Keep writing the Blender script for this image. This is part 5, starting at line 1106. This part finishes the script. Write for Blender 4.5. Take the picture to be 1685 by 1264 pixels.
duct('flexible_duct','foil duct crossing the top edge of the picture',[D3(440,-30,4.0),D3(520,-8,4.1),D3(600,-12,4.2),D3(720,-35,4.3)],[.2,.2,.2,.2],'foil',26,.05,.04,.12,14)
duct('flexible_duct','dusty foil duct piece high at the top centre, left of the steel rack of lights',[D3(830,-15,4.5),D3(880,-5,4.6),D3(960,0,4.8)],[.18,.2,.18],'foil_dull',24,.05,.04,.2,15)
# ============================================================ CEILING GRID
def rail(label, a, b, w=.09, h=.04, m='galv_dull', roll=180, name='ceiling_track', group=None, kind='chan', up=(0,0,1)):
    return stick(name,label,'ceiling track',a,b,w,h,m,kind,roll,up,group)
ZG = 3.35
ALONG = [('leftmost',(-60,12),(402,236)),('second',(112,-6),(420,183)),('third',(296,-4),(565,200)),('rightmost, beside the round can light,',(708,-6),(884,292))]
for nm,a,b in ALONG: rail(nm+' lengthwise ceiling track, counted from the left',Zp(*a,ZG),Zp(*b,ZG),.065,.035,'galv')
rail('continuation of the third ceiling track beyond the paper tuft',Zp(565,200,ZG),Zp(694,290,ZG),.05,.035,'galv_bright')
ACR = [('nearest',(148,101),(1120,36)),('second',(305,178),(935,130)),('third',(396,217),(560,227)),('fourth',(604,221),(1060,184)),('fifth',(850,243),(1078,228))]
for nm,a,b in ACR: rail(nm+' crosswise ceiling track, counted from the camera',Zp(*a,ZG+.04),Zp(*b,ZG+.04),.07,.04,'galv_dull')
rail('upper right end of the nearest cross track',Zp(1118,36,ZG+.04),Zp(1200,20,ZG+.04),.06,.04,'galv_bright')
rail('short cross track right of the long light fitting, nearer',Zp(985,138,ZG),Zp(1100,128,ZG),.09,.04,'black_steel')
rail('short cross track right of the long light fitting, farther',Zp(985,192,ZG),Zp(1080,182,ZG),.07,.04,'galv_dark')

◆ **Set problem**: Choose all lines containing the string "picture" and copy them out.

◆ **Solution**:
Keep writing the Blender script for this image. This is part 5, starting at line 1106. This part finishes the script. Write for Blender 4.5. Take the picture to be 1685 by 1264 pixels.
duct('flexible_duct','foil duct crossing the top edge of the picture',[D3(440,-30,4.0),D3(520,-8,4.1),D3(600,-12,4.2),D3(720,-35,4.3)],[.2,.2,.2,.2],'foil',26,.05,.04,.12,14)